Пассионарий, в этом смысле, - не просто фигура энергии, но культурный конструкт, вписанный в определённую систему власти. Через его образ воспроизводится особый тип субъективности: одержимой, деятельной, способной на разрушение ради цели, превышающей частную жизнь. И этот тип становится желанным, воспроизводимым, нормативным - особенно в обществах, переживающих идентификационный кризис. Теория, таким образом, работает не только как объяснение истории, но и как способ регулирования настоящего: кого считать значимым, как понимать силу, что именовать подлинным движением истории.
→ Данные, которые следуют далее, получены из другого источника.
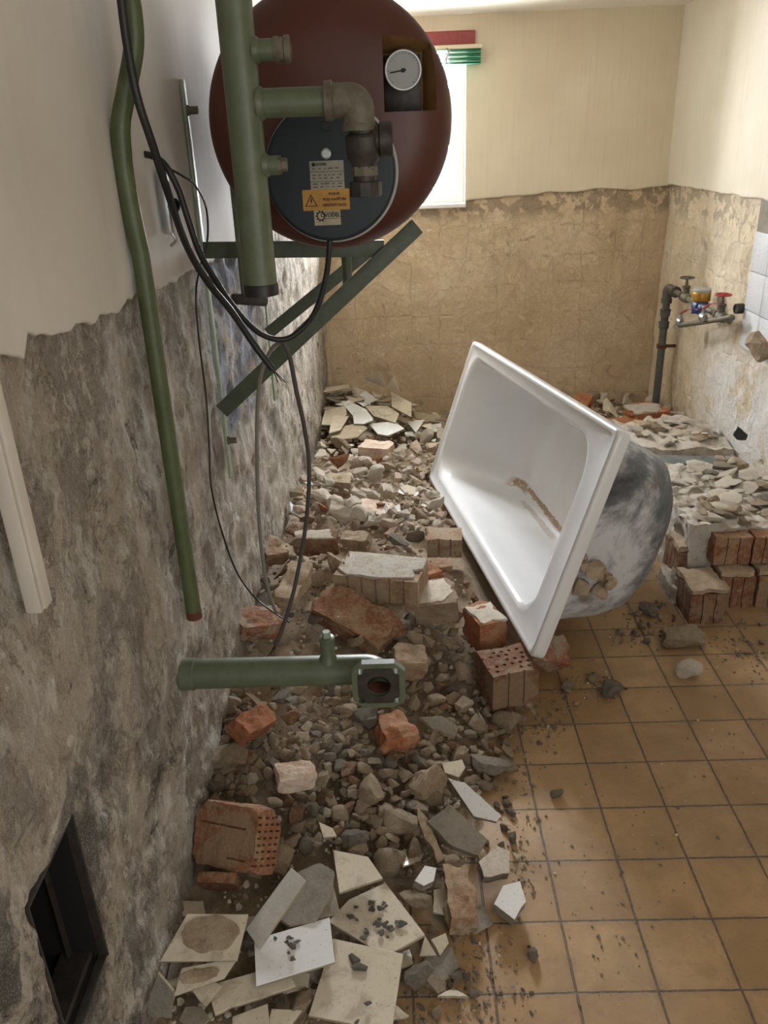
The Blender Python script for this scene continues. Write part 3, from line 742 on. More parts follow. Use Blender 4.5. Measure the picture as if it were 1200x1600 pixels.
bm = bmesh.new(); rr_ = random.Random(8)
for fz in (.24, .45, .55, .73, .83, .93):
    x = a.x+W_*.07
    while x < b.x-W_*.12:
        w = rr_.uniform(.05, .16)*W_; add_box(bm, (x+w/2, yt, a.z-H_*fz), w, .0003, .0016); x += w+W_*rr_.uniform(.03, .12)
bm_obj('fine_print', bm, 'ink_red', st1)
bm = bmesh.new(); lathe_bm(bm, (a.x+W_*.12, yt, a.z-H_*.11), (0, -1, 0), [(0, .0036), (.0003, .0036)], 16); bm_obj('logo', bm, 'ink', st1)
text('DODEL', (a.x+W_*.19, yt, a.z-H_*.11), .0065, 'ink', st1, bold=.0002)
st2, a, b = sticker('logo_sticker', 490, 322, 533, 351, 'label_logo')
W_, H_ = b.x-a.x, a.z-b.z
bm = bmesh.new(); cx_, cz_ = a.x+W_*.26, a.z-H_*.52
lathe_bm(bm, (cx_, yt, cz_), (0, -1, 0), [(0, .0062), (.0003, .0062), (.0003, .0085), (0, .0085)], 24, False, False)
for k in range(10):
    an = 2*math.pi*k/10
    if -0.7 < math.atan2(math.sin(an), math.cos(an)) < 0.7: continue
    m_ = Matrix(((math.cos(an), 0, -math.sin(an)), (0, 1, 0), (math.sin(an), 0, math.cos(an))))
    add_box(bm, (cx_+math.cos(an)*.0097, yt, cz_+math.sin(an)*.0097), .0028, .0004, .0026, m_)
bm_obj('gear_mark', bm, 'ink', st2)
text('OVODEL', (cx_-.001, yt, cz_+.001), .0098, 'ink', st2, bold=.0003)
bm = bmesh.new(); add_box(bm, (cx_+W_*.36, yt, cz_-.0052), W_*.62, .0003, .0008); add_box(bm, (cx_+W_*.36, yt, cz_+.0066), W_*.62, .0003, .0008); bm_obj('rule_line', bm, 'ink', st2)
st3, a, b = sticker('warning_sticker', 472, 297, 547, 327, 'label_yellow', .0007)
W_, H_ = b.x-a.x, a.z-b.z; yt2 = yl-.0014
cx_, cz_ = a.x+W_*.18, a.z-H_*.5
P3 = [(cx_-.0125, cz_-.0115), (cx_+.0125, cz_-.0115), (cx_, cz_+.0115)]
bm = bmesh.new()
o_ = [bm.verts.new((x, yt2, z)) for x, z in P3]; i_ = [bm.verts.new((cx_+(x-cx_)*.78, yt2, cz_-.0015+(z-cz_+.0015)*.78-.0008)) for x, z in P3]
for k in range(3): bm.faces.new((o_[k], o_[(k+1) % 3], i_[(k+1) % 3], i_[k]))
bm_obj('warning_triangle', bm, 'ink', st3)
bm = bmesh.new(); q = [bm.verts.new((cx_+x, yt2, cz_+z)) for x, z in ((.001, .0045), (-.003, -.002), (-.0005, -.001), (-.0012, -.0075), (.003, .0005), (.0007, 0), (.0028, .0045))]; bm.faces.new(q); bm_obj('flash_symbol', bm, 'ink', st3)
text('POZOR', (a.x+W_*.68, yt2, a.z-H_*.23), .0062, 'ink', st3, bold=.0002, align='CENTER')
text('POD NAPĚTÍM', (a.x+W_*.68, yt2, a.z-H_*.49), .0066, 'ink_red', st3, bold=.0003, align='CENTER', sx=1.05)
text('NEBEZPEČÍ ÚRAZU', (a.x+W_*.68, yt2, a.z-H_*.76), .0064, 'ink_red', st3, bold=.0003, align='CENTER', sx=.86)

# ------------------------------------------------------------------ brackets
def bracket(name, Y, label, pts, low):
    """pts: arm wall z, arm end (x,z), brace wall z, brace end (x,z), bar z0,z1"""
    az, (ax, azz), bz, (bx, bzz), z0, z1 = pts
    xw = lwx(Y, .016)
    b = empty(name, (xw, Y, z0), label, 'bracket', 'green steel brackets under the boiler')
    bar('wall_bar', (xw+.004, Y, z0), (xw+.004, Y, z1), .030, .006, 'green_pale', b, (1, 0, 0))['label'] = 'pale green flat bar'
    bar('arm', (xw+.004, Y-.004, az), (ax, Y-.004, azz), .008, .036, 'green_steel', b)
    bar('brace', (xw+.004, Y-.012, bz), (bx, Y-.012, bzz), .008, .038, 'green_steel', b)
    return b, xw
def Z(u, v, Y): return ony(u, v, Y).z
y1 = 1.95
b1, xw = bracket('boiler_bracket', y1, 'nearer green bracket with long brace, bolted to the left wall', (Z(305, 391, y1), (ony(600, 388, y1).x, Z(600, 388, y1)), Z(345, 640, y1), (ony(652, 352, y1).x, Z(652, 352, y1)), Z(348, 745, y1), Z(268, 125, y1)), 0)
for u, v in ((282, 170), (304, 462), (352, 712)):
    p = onl(u-6, v, .03); p.y = y1
    lathe('bolt', (xw, y1, p.z), (1, 0, 0), [(0, .011), (.012, .011), (.012, .008), (.03, .008), (.03, 0)], 'iron_dusty', b1, 6)
y2 = 2.69
b2, xw = bracket('boiler_bracket', y2, 'farther green bracket, partly hidden behind the nearer one', (Z(440, 388, y2), (ony(600, 384, y2).x, Z(600, 384, y2)), Z(411, 520, y2), (ony(588, 382, y2).x, Z(588, 382, y2)), Z(418, 625, y2), Z(385, 330, y2)), 0)
lathe('bolt', (xw, y2, Z(412, 560, y2)), (1, 0, 0), [(0, .011), (.012, .011), (.012, .008), (.03, .008), (.03, 0)], 'iron_dusty', b2, 6)
pz = Z(540, 400, 2.3); tag(recenter(tube('drain_stub', [(ony(541, 400, 2.3).x, 2.3, BC.z-BR+.01), (ony(541, 400, 2.3).x, 2.3, Z(550, 462, 2.3))], .0135, 'green_steel')), 'short green pipe stub hanging under the boiler behind the brace', 'pipe')
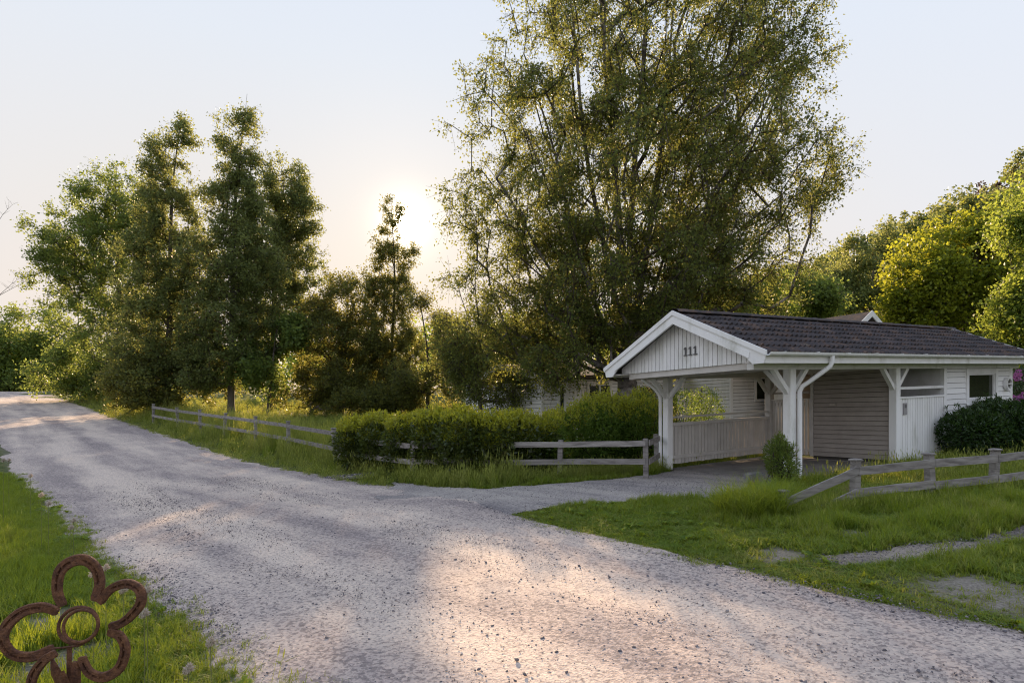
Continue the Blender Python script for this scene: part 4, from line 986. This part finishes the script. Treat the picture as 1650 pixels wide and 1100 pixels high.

Фуко настаивает на том, что каждый исторический период живёт в определённой эпистеме - невидимой, но властной системе знания, определяющей, что считается "естественным". И пассионарность, будучи риторически убедительной и образно насыщенной, вписывается в одну из таких эпистем, характерную для постимперского сознания. В этой эпистеме насилие не отвергается, а романтизируется; смерть не оплакивается, а возвышается; прошлое не анализируется, а мифологизируется. Таким образом, пассионарность становится не просто мифом, но и дисциплинарной машиной, вырабатывающей образ действия, допустимого и желанного в условиях культурной нестабильности.
Это не значит, что теория пассионарности лжива - в фукоянском контексте это понятие теряет смысл. Важно не то, насколько она соответствует "реальности", а то, какую реальность она помогает создавать. Она конструирует стиль мышления, стиль оценки, стиль исторической памяти. В этом и проявляется её сила как режима истины: она не нуждается в проверке, потому что уже встроена в систему взглядов, где страдание оказывается жертвой, конфликт - преображением, а беспокойство - знаком жизни.
Фуко напоминал, что за каждой системой знания скрывается воля - не к истине, а к власти. И потому пассионарность, пусть и рождённая в недрах научного поиска, может рассматриваться как ответ культуры на внутренний вызов: как попытка мобилизовать, придать форму, управлять памятью. Это не отменяет её ценности. Но это лишает её невинности.